===== Task input
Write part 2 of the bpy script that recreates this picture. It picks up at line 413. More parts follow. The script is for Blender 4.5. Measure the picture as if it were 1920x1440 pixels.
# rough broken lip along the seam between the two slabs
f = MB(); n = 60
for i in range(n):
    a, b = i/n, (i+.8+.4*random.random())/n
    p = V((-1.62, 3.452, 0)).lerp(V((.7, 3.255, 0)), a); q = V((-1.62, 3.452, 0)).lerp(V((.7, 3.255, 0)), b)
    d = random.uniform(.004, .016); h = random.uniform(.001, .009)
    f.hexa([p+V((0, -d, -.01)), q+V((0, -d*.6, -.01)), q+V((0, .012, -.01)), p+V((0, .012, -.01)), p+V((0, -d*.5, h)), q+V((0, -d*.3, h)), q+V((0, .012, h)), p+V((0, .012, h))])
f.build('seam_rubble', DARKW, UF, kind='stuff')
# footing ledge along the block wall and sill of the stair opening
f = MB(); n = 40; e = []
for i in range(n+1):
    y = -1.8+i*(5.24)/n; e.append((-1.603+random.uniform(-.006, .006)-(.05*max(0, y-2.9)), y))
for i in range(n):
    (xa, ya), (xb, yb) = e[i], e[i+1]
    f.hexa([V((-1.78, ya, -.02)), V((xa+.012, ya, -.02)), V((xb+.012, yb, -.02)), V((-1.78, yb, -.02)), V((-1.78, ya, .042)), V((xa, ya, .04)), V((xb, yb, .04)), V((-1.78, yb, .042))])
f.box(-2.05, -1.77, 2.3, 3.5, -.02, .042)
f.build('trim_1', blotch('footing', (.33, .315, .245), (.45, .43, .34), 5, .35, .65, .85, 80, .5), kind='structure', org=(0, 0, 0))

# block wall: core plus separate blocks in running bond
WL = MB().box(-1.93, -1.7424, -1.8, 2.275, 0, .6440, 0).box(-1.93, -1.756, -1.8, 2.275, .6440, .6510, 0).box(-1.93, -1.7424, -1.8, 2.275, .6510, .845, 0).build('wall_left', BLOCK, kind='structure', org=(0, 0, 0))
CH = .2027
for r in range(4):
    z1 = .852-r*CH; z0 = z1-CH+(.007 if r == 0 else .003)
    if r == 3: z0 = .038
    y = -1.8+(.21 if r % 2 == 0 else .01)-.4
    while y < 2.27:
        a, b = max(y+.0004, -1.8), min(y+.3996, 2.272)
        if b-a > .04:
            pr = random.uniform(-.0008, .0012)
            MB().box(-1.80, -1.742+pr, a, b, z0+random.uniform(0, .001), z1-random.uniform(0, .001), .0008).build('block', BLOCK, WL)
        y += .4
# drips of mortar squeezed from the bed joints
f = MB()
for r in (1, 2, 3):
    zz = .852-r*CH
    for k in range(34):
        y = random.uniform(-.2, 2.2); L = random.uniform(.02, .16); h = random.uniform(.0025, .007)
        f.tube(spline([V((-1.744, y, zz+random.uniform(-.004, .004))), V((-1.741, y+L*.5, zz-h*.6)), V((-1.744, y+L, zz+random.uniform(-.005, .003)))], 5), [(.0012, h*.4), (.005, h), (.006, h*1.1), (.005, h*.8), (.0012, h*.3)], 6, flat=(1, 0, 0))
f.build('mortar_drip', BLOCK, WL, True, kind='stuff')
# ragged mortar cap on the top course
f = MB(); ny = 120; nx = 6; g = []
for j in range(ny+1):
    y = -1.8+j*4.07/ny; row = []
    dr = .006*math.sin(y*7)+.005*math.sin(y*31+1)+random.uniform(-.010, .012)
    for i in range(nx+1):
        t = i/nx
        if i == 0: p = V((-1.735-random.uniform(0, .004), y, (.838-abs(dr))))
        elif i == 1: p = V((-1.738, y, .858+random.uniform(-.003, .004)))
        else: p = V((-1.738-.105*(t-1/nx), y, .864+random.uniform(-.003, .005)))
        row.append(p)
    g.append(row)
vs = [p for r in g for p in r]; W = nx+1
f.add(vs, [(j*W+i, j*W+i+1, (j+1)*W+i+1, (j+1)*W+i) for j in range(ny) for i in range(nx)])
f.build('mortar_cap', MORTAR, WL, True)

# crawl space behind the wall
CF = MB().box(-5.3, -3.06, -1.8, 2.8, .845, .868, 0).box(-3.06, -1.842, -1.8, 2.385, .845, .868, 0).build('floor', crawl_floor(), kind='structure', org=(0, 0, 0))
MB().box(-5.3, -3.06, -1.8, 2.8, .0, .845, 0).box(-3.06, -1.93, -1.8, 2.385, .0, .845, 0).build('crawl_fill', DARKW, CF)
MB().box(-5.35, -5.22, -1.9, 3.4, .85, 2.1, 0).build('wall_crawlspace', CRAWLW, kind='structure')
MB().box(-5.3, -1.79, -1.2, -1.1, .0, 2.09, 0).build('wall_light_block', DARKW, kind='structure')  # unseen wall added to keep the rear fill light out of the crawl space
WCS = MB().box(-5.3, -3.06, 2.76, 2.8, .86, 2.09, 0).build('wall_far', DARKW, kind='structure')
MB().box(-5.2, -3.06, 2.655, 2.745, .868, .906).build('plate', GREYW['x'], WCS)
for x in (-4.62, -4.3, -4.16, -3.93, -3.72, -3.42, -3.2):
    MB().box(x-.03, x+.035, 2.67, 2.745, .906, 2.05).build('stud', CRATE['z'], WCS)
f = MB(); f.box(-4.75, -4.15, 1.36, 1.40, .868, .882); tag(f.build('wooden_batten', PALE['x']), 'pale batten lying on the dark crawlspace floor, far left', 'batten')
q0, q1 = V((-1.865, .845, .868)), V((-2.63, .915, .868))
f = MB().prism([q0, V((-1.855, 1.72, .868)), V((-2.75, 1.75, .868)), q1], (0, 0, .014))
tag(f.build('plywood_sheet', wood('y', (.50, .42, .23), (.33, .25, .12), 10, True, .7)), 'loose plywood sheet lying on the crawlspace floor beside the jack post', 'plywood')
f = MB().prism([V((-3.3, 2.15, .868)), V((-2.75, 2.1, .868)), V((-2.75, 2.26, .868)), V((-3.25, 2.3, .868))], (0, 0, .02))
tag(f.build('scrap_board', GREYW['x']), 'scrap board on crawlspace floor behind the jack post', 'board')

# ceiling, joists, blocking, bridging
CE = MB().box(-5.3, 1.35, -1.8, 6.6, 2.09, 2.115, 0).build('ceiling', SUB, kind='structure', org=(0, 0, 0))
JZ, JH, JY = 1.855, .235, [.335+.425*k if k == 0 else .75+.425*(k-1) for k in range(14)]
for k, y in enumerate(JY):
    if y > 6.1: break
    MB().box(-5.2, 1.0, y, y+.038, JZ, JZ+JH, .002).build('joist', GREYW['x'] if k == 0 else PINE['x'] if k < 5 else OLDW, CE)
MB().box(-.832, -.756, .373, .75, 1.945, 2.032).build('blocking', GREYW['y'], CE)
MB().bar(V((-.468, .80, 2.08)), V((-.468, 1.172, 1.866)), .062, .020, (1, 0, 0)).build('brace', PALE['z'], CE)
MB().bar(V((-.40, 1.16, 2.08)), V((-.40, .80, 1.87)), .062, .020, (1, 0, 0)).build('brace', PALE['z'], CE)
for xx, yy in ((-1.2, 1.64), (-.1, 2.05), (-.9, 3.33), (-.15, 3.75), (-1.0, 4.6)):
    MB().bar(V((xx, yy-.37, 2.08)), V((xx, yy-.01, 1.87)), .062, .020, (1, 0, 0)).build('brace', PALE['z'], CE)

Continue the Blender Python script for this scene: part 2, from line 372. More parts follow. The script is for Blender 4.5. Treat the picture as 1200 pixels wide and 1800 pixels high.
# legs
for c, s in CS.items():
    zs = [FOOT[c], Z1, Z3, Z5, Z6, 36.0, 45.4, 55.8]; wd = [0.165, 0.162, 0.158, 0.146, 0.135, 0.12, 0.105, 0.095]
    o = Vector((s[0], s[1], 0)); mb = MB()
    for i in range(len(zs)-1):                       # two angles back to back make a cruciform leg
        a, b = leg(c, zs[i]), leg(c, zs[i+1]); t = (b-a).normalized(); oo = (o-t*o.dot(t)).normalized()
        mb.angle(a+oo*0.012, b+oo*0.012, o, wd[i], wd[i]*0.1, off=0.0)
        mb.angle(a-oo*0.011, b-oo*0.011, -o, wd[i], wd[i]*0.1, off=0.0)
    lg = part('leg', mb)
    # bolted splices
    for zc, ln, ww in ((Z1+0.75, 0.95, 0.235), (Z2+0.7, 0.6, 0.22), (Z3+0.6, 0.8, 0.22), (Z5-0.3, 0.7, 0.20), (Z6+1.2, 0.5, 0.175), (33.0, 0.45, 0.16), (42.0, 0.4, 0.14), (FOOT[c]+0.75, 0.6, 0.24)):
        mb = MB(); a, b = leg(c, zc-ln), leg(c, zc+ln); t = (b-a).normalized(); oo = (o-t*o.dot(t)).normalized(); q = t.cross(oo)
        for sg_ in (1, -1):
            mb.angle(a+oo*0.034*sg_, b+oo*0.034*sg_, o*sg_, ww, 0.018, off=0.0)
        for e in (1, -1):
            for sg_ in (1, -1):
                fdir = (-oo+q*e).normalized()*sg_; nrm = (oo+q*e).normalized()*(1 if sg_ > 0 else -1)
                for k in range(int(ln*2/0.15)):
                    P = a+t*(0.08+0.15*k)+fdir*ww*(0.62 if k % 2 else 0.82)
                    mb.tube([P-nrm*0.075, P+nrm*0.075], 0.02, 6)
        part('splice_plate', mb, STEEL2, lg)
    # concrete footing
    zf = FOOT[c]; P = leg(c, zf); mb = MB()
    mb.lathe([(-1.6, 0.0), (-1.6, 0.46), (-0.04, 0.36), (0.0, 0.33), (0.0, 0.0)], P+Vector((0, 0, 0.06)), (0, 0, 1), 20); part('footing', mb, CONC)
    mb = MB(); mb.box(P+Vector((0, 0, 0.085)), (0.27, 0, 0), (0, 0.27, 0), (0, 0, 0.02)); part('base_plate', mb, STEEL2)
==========
Using the data above, repeat exactly the lines that begin at the line with "Continue the Blender" and end at the line with "mb.angle(a-oo*0.011, b-oo*0.011, -o, wd[i], wd[i]*0.1, off=0.0)", both ends included.

Continue the Blender Python script for this scene: part 2, from line 372. More parts follow. The script is for Blender 4.5. Treat the picture as 1200 pixels wide and 1800 pixels high.
# legs
for c, s in CS.items():
    zs = [FOOT[c], Z1, Z3, Z5, Z6, 36.0, 45.4, 55.8]; wd = [0.165, 0.162, 0.158, 0.146, 0.135, 0.12, 0.105, 0.095]
    o = Vector((s[0], s[1], 0)); mb = MB()
    for i in range(len(zs)-1):                       # two angles back to back make a cruciform leg
        a, b = leg(c, zs[i]), leg(c, zs[i+1]); t = (b-a).normalized(); oo = (o-t*o.dot(t)).normalized()
        mb.angle(a+oo*0.012, b+oo*0.012, o, wd[i], wd[i]*0.1, off=0.0)
        mb.angle(a-oo*0.011, b-oo*0.011, -o, wd[i], wd[i]*0.1, off=0.0)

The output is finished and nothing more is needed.